5.1 How can management, tracking and tracing methods be implemented?

As the case company already report when they ship returnable containers to suppliers providing the supply chain specialist with the ability to be notified when and from whom returnable pallets are received will fill in information gaps. For example, how many containers are currently in the inventory of each supplier, how many returnable containers exist in rotation and how long lead time it took for the pallet to do a cycle through the supply chain. Therefore, the first step to implement management, tracking and tracing methods is to introduce additional administration in receiving.

RFID scanning

Having RFID in receiving terminal 2 will allow for simple receiving administration without increasing lead time and labour cost through the benefits of automation (Frohm, et al., 2016). Introducing RFID systems into the supply chain will allow for additional internal integration and information sharing by immediately reporting information electronically rather than manual methods (Frohlich & Westbrook, 2001). For further information sharing, having a RFID gate by outbound logistics will allow outbound and receiving terminals to interact electronically, removing the need for a material handler to manually report outbound pallet details. If desired, RFID scanning will benefit external integration by sharing stock count based on scanned containers in receiving will give information to suppliers on how many returnable containers are currently available for orders (Chavez, et al., 2015). Additional benefit of RFID systems is futureproofing, for example allowing automatic RFID scanning for standard articles as well eliminating the need for manual scanning. Biggest weakness of RFID methods is the amount of investment required in capital, effort and time (Maleki & Meiser, 2011).

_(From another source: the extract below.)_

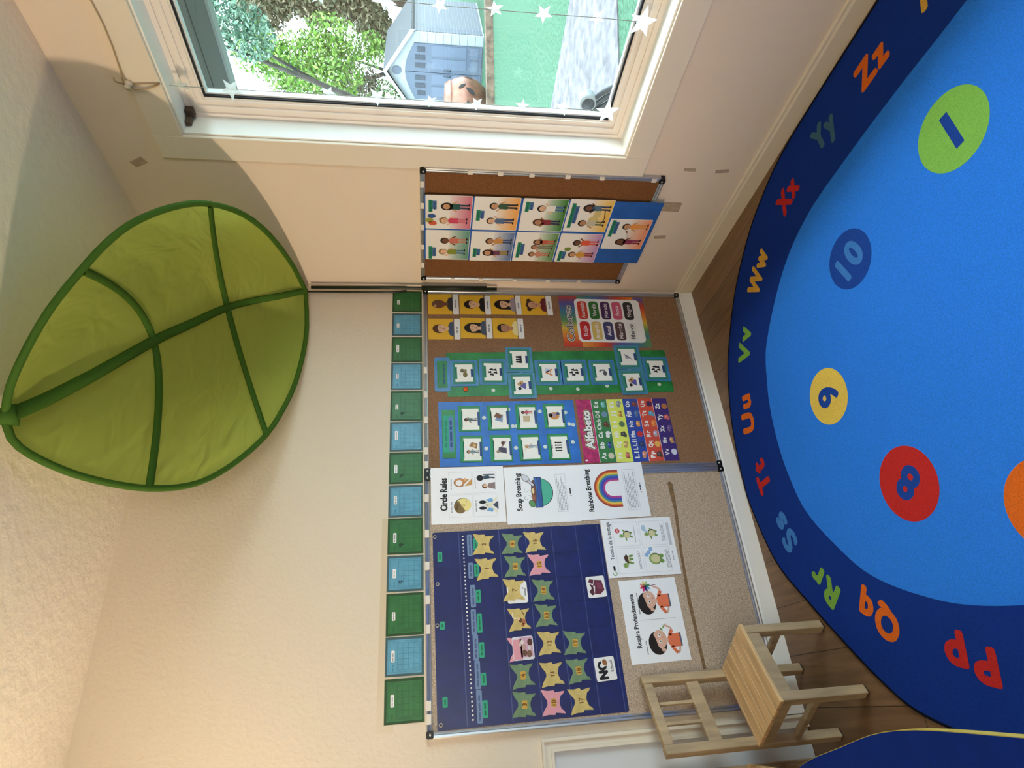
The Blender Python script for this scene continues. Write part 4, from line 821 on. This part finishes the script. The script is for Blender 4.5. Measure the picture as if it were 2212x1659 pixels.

One possible RFID implementation method is showcased by Kirch, Poenicke & Richter in Figure 11: Procedure of definitions and laboratory examinations . Object wise are returnable containers constructed of hard plastic, which will not interfere with RFID signals, however fixability need to be considered for tags on plastic foundations. If hard plastics does not give necessary amount of fixability, it could be solved by fixating a wooden or metal plate which the RFID tag then could be attached to. Considering RFID tags on a process level, containers do not need special handling such as heating or cooling, however containers spend a lot of time outdoors while awaiting shipment to suppliers which might become a risk. South Carolinian weather usually fluxuate between 0°C and 42°C each year, additionally there is hurricane risk in fall and tornado risk during spring. Pallets will require laboratory testing to examine if RFID tags will endure said conditions and if tags do not meet conditions, workarounds like building an outdoor shelter or warehousing space for pallets during the most vulnerable parts of the year. Confirming methods and conditions in which containers are handled within the ownership of suppliers need to be clear before implementation. Data that need to be stored for tracking purposes would most notably be date of receiving and date of departure. While it is possible for more information to be used and used within future projects, date of receiving and departure are the only necessary ones for tracking, tracing and management. If a pallet is scanned for departure it will count as one container less for the warehouse total and one container more for warehouse total if scanned as inbound (Kirch, et al., 2017).